_Objective:_ Exactly the lines from the one containing "Keep writing the" through the one containing "tag(b.build('power_cable'), 'black power" must be returned; include both ends and nothing else.

3D scene scripts:
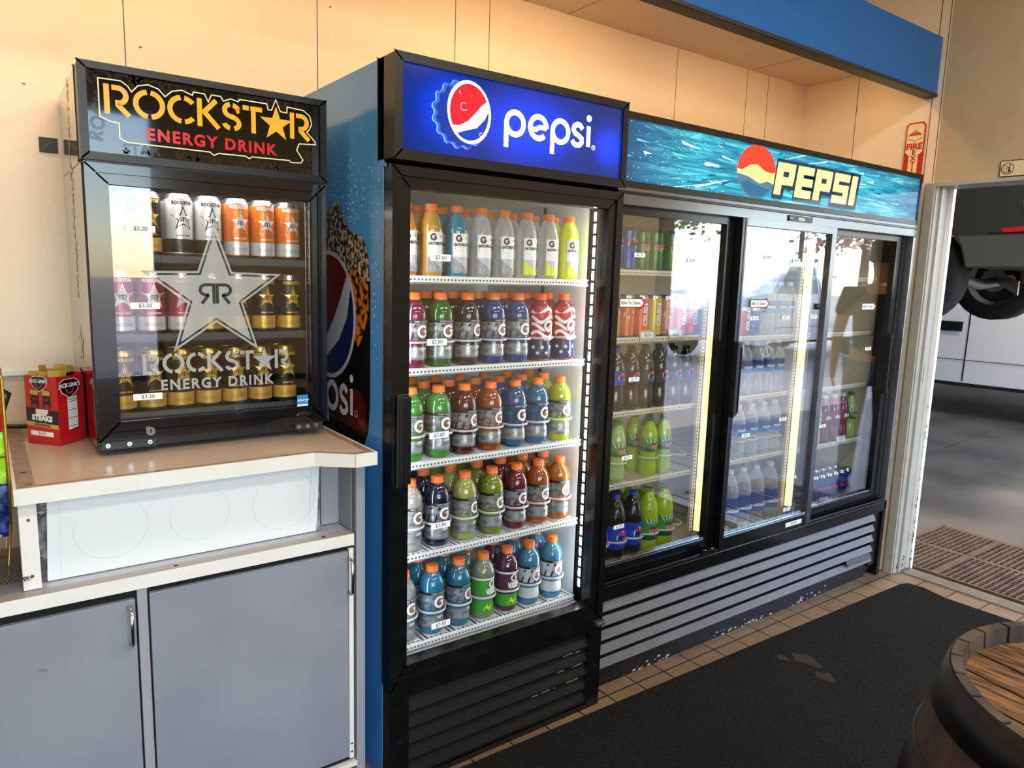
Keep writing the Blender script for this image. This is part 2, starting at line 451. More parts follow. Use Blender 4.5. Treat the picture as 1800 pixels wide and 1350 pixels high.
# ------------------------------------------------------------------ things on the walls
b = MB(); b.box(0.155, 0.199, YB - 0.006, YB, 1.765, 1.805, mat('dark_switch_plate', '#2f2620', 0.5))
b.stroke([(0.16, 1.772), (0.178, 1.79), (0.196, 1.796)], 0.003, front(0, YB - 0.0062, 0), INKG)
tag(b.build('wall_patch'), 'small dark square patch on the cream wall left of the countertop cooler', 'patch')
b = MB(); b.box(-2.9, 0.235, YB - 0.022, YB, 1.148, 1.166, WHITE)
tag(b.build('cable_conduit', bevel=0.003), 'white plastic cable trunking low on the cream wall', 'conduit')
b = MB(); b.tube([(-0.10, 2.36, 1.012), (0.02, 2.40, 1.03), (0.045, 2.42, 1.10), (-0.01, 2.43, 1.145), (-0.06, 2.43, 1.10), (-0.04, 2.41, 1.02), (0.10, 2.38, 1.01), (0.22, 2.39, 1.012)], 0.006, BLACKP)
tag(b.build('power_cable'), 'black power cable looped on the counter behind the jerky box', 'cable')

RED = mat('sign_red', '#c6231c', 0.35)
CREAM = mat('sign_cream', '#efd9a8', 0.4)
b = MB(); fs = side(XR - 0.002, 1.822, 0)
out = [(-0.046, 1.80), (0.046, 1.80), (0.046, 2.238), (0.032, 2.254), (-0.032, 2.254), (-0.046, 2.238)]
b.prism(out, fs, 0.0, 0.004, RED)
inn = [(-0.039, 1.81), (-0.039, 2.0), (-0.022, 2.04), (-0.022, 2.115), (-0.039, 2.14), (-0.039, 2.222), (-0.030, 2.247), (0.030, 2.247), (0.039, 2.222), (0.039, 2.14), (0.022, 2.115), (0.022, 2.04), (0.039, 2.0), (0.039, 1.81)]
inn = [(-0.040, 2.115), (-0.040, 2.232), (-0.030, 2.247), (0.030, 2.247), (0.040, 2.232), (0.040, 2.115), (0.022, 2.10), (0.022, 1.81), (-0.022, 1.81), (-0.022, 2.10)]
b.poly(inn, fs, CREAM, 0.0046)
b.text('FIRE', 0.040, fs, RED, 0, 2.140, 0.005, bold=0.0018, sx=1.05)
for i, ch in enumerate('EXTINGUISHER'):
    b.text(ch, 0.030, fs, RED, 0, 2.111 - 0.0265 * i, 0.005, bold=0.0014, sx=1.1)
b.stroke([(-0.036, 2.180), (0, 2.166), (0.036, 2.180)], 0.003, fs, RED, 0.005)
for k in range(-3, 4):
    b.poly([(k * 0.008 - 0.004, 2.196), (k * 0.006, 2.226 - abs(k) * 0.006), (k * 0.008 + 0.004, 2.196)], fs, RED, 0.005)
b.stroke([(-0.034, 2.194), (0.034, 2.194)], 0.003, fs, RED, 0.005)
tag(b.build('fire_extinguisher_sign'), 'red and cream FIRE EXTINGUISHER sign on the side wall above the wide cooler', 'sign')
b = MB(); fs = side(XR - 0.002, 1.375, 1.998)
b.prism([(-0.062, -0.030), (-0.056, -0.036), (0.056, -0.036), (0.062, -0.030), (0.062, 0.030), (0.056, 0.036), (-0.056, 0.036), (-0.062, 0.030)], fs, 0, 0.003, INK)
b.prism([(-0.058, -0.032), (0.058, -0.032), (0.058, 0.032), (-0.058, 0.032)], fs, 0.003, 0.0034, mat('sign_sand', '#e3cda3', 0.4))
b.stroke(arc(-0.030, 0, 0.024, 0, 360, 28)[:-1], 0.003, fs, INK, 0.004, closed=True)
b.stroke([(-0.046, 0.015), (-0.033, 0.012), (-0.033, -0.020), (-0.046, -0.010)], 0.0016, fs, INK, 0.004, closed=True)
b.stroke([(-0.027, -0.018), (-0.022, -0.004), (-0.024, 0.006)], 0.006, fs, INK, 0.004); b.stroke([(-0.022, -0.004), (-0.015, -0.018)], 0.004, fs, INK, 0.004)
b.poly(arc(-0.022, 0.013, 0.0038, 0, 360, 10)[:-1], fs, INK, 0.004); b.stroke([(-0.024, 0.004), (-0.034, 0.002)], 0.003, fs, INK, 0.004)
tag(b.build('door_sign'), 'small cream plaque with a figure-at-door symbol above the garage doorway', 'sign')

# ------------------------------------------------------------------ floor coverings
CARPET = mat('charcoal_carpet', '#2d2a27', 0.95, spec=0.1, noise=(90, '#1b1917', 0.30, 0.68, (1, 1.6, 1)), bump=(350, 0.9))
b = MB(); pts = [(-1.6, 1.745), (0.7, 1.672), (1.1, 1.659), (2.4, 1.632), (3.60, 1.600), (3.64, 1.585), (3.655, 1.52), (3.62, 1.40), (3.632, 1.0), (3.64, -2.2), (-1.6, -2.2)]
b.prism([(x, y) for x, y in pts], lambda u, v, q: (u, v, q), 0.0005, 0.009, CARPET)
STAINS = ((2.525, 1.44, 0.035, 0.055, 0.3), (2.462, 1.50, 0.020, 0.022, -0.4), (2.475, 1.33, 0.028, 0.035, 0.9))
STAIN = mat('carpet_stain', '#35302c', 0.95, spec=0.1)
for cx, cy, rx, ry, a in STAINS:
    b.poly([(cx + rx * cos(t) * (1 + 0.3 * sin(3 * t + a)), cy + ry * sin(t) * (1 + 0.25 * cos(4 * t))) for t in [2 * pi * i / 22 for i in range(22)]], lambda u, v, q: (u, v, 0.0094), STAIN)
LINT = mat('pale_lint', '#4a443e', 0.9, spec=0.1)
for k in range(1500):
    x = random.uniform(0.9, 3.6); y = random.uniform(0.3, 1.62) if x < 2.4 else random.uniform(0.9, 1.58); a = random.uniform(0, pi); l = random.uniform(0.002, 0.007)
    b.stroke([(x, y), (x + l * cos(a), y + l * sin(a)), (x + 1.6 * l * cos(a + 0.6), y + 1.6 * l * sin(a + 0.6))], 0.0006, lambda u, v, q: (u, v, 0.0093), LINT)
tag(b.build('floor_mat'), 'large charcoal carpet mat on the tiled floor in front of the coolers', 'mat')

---

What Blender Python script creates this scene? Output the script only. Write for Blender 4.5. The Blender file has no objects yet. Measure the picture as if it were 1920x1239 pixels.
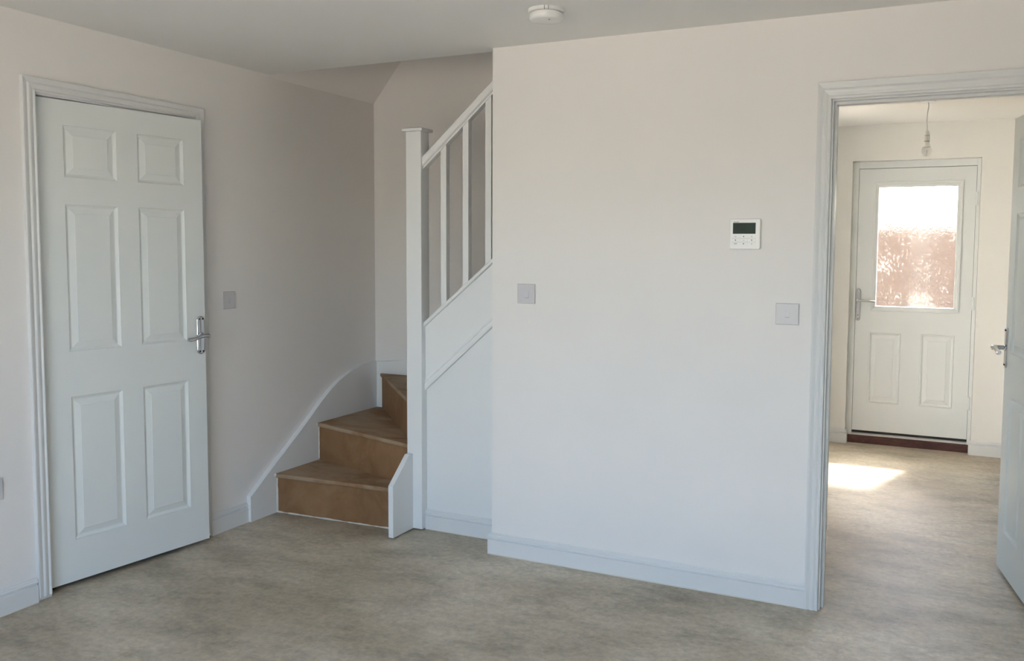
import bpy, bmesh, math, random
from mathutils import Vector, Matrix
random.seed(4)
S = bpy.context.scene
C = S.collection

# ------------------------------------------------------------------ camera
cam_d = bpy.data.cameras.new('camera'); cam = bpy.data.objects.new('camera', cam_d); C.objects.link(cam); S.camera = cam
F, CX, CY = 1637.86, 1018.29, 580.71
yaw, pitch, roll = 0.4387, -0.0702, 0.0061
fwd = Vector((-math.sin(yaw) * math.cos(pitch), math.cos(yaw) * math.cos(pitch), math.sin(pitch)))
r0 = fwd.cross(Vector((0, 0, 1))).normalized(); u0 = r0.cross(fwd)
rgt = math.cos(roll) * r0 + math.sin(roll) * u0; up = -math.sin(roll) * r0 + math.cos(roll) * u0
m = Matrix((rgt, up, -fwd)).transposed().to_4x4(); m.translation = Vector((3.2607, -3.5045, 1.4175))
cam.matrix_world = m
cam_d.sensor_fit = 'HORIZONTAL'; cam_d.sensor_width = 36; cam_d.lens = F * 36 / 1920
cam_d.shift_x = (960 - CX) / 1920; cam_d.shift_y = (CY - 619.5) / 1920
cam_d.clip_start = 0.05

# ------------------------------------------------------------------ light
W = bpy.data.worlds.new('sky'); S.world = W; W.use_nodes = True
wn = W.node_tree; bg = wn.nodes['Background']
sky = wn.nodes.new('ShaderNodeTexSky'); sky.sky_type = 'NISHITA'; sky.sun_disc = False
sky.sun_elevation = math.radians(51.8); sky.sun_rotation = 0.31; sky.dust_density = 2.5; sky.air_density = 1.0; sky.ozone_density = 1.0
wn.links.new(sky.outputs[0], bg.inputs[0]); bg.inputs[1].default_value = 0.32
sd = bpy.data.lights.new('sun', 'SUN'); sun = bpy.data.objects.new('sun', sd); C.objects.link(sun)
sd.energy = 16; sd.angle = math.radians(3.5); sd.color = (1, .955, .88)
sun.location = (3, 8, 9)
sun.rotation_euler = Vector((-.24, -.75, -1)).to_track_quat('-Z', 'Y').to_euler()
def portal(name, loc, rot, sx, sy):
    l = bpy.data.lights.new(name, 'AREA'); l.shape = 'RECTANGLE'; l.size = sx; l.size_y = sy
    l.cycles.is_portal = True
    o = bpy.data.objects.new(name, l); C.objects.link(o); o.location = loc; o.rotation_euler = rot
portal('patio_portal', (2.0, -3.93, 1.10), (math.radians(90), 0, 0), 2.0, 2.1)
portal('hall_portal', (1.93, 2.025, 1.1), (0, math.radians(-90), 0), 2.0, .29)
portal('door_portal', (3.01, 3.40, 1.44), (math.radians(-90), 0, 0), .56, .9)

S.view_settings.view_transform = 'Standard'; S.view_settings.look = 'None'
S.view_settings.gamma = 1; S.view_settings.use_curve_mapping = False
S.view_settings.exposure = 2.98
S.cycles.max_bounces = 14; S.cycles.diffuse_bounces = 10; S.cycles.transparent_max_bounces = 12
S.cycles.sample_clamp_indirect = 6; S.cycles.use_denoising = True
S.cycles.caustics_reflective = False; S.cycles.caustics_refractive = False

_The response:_
Keep writing the Blender script for this image. This is part 2, starting at line 451. More parts follow. Use Blender 4.5. Treat the picture as 1800 pixels wide and 1350 pixels high.
# ------------------------------------------------------------------ things on the walls
b = MB(); b.box(0.155, 0.199, YB - 0.006, YB, 1.765, 1.805, mat('dark_switch_plate', '#2f2620', 0.5))
b.stroke([(0.16, 1.772), (0.178, 1.79), (0.196, 1.796)], 0.003, front(0, YB - 0.0062, 0), INKG)
tag(b.build('wall_patch'), 'small dark square patch on the cream wall left of the countertop cooler', 'patch')
b = MB(); b.box(-2.9, 0.235, YB - 0.022, YB, 1.148, 1.166, WHITE)
tag(b.build('cable_conduit', bevel=0.003), 'white plastic cable trunking low on the cream wall', 'conduit')
b = MB(); b.tube([(-0.10, 2.36, 1.012), (0.02, 2.40, 1.03), (0.045, 2.42, 1.10), (-0.01, 2.43, 1.145), (-0.06, 2.43, 1.10), (-0.04, 2.41, 1.02), (0.10, 2.38, 1.01), (0.22, 2.39, 1.012)], 0.006, BLACKP)
tag(b.build('power_cable'), 'black power cable looped on the counter behind the jerky box', 'cable')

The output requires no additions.